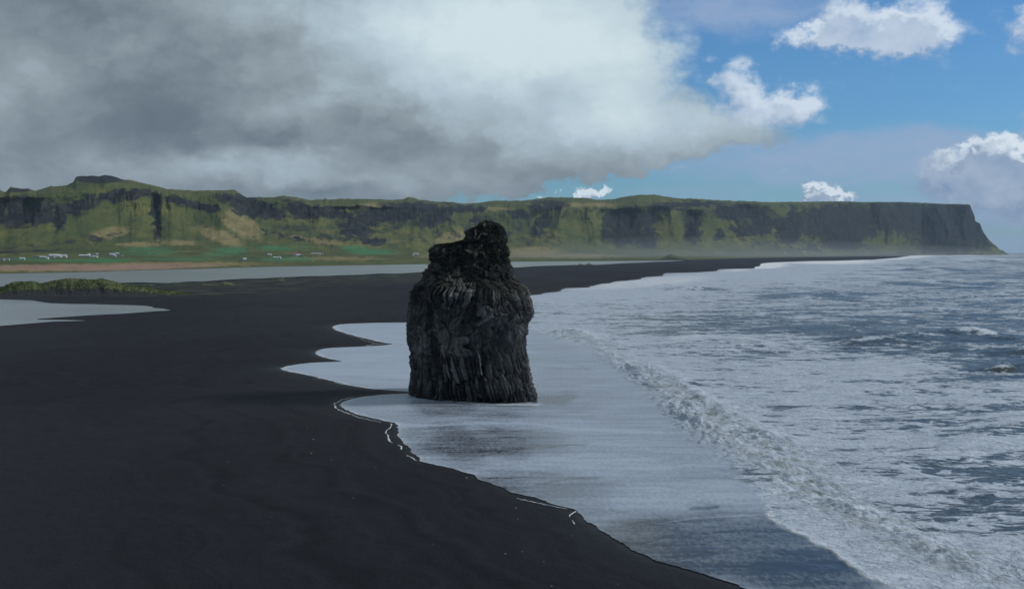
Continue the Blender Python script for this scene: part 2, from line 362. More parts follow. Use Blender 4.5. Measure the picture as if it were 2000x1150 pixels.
CREST = [  # polylines u,v of crests: height m, half width m, foam at the crest, darkness of the face
    ([(1500, 655), (1560, 645), (1620, 641), (1680, 652), (1720, 662)], .9, 9, .1),
    ([(1640, 672), (1700, 668), (1780, 663), (1850, 657), (1890, 655), (1930, 660), (1990, 668), (2100, 672)], 2.0, 10, .15),
    ([(1880, 656), (1900, 651), (1925, 655), (1945, 664)], 1.1, 6, 1.0),
    ([(1860, 690), (1920, 684), (1990, 688), (2100, 694)], 1.1, 8, .1),
    ([(1930, 727), (1970, 722), (2020, 718), (2100, 720)], 1.2, 6, .1),
    ([(1540, 585), (1590, 578), (1630, 573), (1650, 578)], 1.6, 16, 0.),
    ([(1270, 668), (1330, 664), (1370, 660), (1430, 664), (1480, 672), (1540, 678)], 1.0, 7, .75),
    ([(1330, 568), (1350, 564), (1372, 566)], 1.6, 14, .1),
    ([(1240, 560), (1275, 556), (1290, 558)], 1.3, 14, .1),
    ([(1730, 526), (1790, 523), (1860, 536)], 2.0, 30, .3),
    ([(1780, 548), (1830, 556), (1900, 561), (1960, 561)], 1.6, 24, .2),
    ([(1860, 509), (1900, 505), (1960, 508), (2060, 507)], 3.2, 50, .9),
    ([(1820, 513), (1900, 510), (1990, 511)], 2.4, 40, .6),
    ([(1600, 514), (1700, 510), (1790, 507)], 1.4, 30, 1.),
    ([(1080, 648), (1130, 650), (1150, 658), (1210, 676)], 1.3, 6, .7),
    ([(1150, 684), (1190, 696), (1240, 728), (1300, 778), (1350, 818), (1420, 868), (1480, 900), (1560, 940)], .85, 4.0, .7),
    ([(1240, 700), (1300, 735), (1370, 780), (1440, 825), (1500, 855), (1560, 880)], .95, 3.4, .65),
    ([(1600, 965), (1680, 1000), (1760, 1040), (1850, 1088), (1930, 1112), (2050, 1140)], .5, 2.4, .6),
    ([(1700, 905), (1800, 930), (1900, 965), (1960, 970)], .30, 2.2, .2),
    ([(1500, 1008), (1560, 1040), (1620, 1075), (1700, 1125), (1765, 1160)], .10, .7, 1.0),
]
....
Given request
Restate the data above word for word. Skip every picture.

Exercise answer
Continue the Blender Python script for this scene: part 2, from line 362. More parts follow. Use Blender 4.5. Measure the picture as if it were 2000x1150 pixels.
CREST = [  # polylines u,v of crests: height m, half width m, foam at the crest, darkness of the face
    ([(1500, 655), (1560, 645), (1620, 641), (1680, 652), (1720, 662)], .9, 9, .1),
    ([(1640, 672), (1700, 668), (1780, 663), (1850, 657), (1890, 655), (1930, 660), (1990, 668), (2100, 672)], 2.0, 10, .15),
    ([(1880, 656), (1900, 651), (1925, 655), (1945, 664)], 1.1, 6, 1.0),
    ([(1860, 690), (1920, 684), (1990, 688), (2100, 694)], 1.1, 8, .1),
    ([(1930, 727), (1970, 722), (2020, 718), (2100, 720)], 1.2, 6, .1),
    ([(1540, 585), (1590, 578), (1630, 573), (1650, 578)], 1.6, 16, 0.),
    ([(1270, 668), (1330, 664), (1370, 660), (1430, 664), (1480, 672), (1540, 678)], 1.0, 7, .75),
    ([(1330, 568), (1350, 564), (1372, 566)], 1.6, 14, .1),
    ([(1240, 560), (1275, 556), (1290, 558)], 1.3, 14, .1),
    ([(1730, 526), (1790, 523), (1860, 536)], 2.0, 30, .3),
    ([(1780, 548), (1830, 556), (1900, 561), (1960, 561)], 1.6, 24, .2),
    ([(1860, 509), (1900, 505), (1960, 508), (2060, 507)], 3.2, 50, .9),
    ([(1820, 513), (1900, 510), (1990, 511)], 2.4, 40, .6),
    ([(1600, 514), (1700, 510), (1790, 507)], 1.4, 30, 1.),
    ([(1080, 648), (1130, 650), (1150, 658), (1210, 676)], 1.3, 6, .7),
    ([(1150, 684), (1190, 696), (1240, 728), (1300, 778), (1350, 818), (1420, 868), (1480, 900), (1560, 940)], .85, 4.0, .7),
    ([(1240, 700), (1300, 735), (1370, 780), (1440, 825), (1500, 855), (1560, 880)], .95, 3.4, .65),
    ([(1600, 965), (1680, 1000), (1760, 1040), (1850, 1088), (1930, 1112), (2050, 1140)], .5, 2.4, .6),
    ([(1700, 905), (1800, 930), (1900, 965), (1960, 970)], .30, 2.2, .2),
    ([(1500, 1008), (1560, 1040), (1620, 1075), (1700, 1125), (1765, 1160)], .10, .7, 1.0),
]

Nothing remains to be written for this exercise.